Por supuesto, Chardin no fue el único artista en seguir un camino divergente frente al academicismo estatal. Incluso artistas que quisieron servir al proyecto absolutista, como los primeros cuadros de David encargados por Luis XVI (Juramento de los Horacios y Los líctores llevan a Bruto los cuerpos de sus hijos), o las pinturas que Napoleón encargó a Antoine-Jean Gros (1771-1835) para glorificarlo (Bonaparte visitando a los apestados y La batalla de Eylau), fracasaron en sus intentos porque en su fuero interno estos artistas no estaban convencidos de la probidad de tales encargos.

David no creía por aquel entonces, que el Estado absolutista y sus ambiciones imperiales merecieran el ya secular sacrificio del pueblo llano. Gros, por su parte, ponía en tela de juicio la glorificación del héroe ante los horrores estremecedores de la guerra.

Después de la Restauración monárquica, el romanticismo pictórico francés seguirá rondando en torno al gran héroe romántico abatido: Bonaparte. El gran Ego heroico aparece ahora derrotado y solitario. Sea a través del escapismo, la melancolía o la euforia momentánea, los artistas románticos tienen que lidiar con un “yo” que pierde terreno y con una voluntad mermada y alicaída.

En esa atmósfera de abatimiento e incertidumbre aparece La balsa de la Medusa de Théodore Géricault (1791-1824), con la cual irrumpe el romanticismo por la puerta grande del escenario francés. La pintura trata sobre el naufragio de la fragata francesa “Medusa”. En una pequeña balsa improvisada. 147 personas pasaron 13 días antes de ser rescatados. Sólo sobrevivieron 15, habiendo soportado hambre, sed, y sufrido episodios de locura y canibalismo. Se trató de un escándalo comparable al que años después suscitaría en el Imperio Británico la pérdida de los navíos “Erebus” y “Terror”, conducidos por Sir John Franklin, y cuyo pathos inquietante sería destilado exquisitamente en El corazón de las tinieblas, de Joseph Conrad.

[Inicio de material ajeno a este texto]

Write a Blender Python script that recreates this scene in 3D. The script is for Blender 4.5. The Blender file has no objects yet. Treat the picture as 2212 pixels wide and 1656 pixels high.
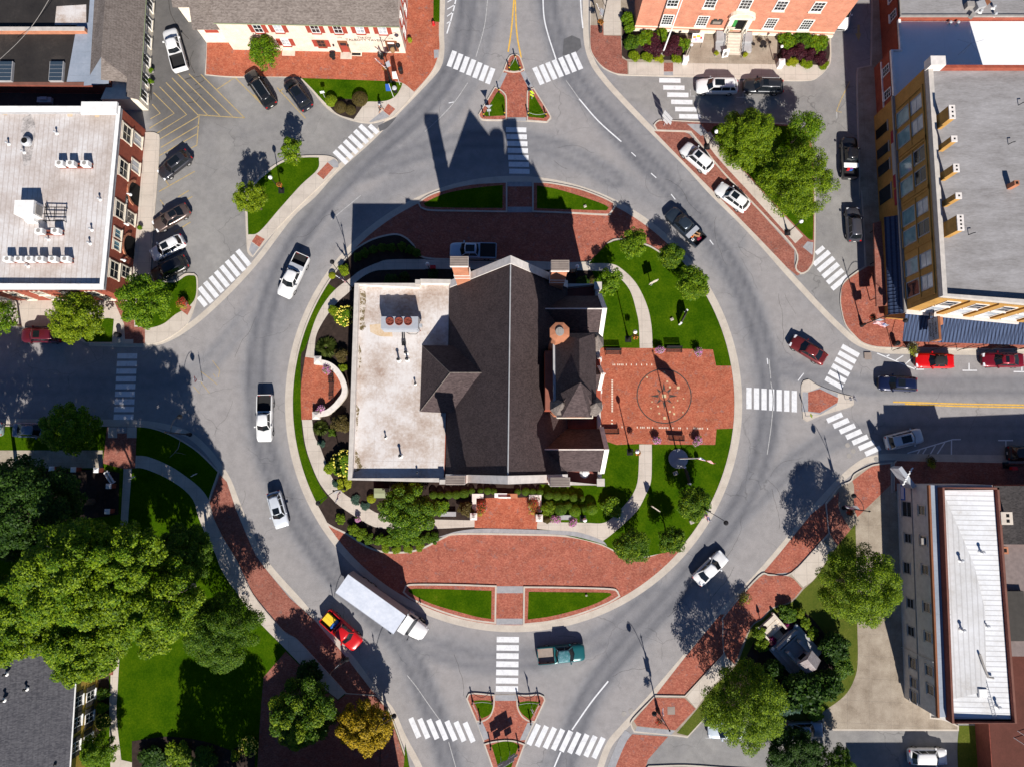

Théodore Géricault: La balsa de la Medusa

Pero, mientras la desaparición de la expedición de Franklin suscitó un escándalo desde el punto de vista del papel que creía tener Gran Bretaña como puntal de la civilización occidental, el naufragio de la “Medusa” provocó en Francia más bien un escándalo político, ya que se culpó al capitán de incompetencia y éste había sido nombrado por la recién instaurada monarquía de Luis XVIII. La pintura de Géricault hace patente que el fracaso del gran Ego y su poder de voluntad (Napoleón) es también el fracaso del Estado: la nación francesa se hallaba a la deriva, perdida, sin horizonte de sentido alguno.

La pintura venezolana del Siglo XIX es indudablemente academicista, y en sus grandes obras históricas obedece al proyecto de erigir una Nación Estado republicana en estas tierras equinocciales, a imagen y semejanza de la Francia revolucionaria. Juan Lovera, Martín Tovar y Tovar, Antonio Herrera Toro, Arturo Michelena y Cristóbal Rojas, son los grandes representantes de este movimiento, que se prolongará hasta el Siglo XX en Tito Salas, principalmente.

Ahora bien, ¿hay en nuestra pintura, previa al modernismo, algo parecido a Et in Arcadia Ego, a La raya, a La balsa de la Medusa? ¿Hay atisbos de un pensamiento trágico, un arte del habitar y una consciencia del fracaso irremediable del Estado Nación, en nuestra plástica decimonónica, una especie de sombra del academicismo triunfalista y rimbombante?
Yilda Conquista y Roberto Chacón
(Continuará…)

Notas:
(1) “Laputa”, la isla voladora descrita en Los viajes de Gulliver, de Jonathan Swiff. Los habitantes de Laputa se dedican más a pensar proyectos que a ponerlos en ejecución.
(2) La Tercera Sinfonía de Beethoven, llamada “Heroica”, estuvo dedicada en un principio a Napoleón Bonaparte, el “Libertador de Europa”, pero cuando éste se coronó Emperador, Beethoven, como muchos otros republicanos, entre ellos Bolívar, se disgustó mucho y tacho la dedicatoria de su sinfonía.
(3) A la que seguiría en los años cincuenta una obra de Pedro Centeno Vallenilla.
(4) “La Venus criolla” es la gran obra del escultor Alberto Soria, personaje principal de Ídolos rotos. Al final de la novela, la escultura es profanada y mutilada por la soldadesca de una revolución triunfante que se ha acuartelado en la Escuela de Bellas Artes de Caracas.
(5) Graham-Dixon afirma que La muerte de Sardanápalo de Eugene Delacroix, es su visión delirante de cómo debió ser realmente el fin de Bonaparte: una orgía sacrificial de sangre y destrucción.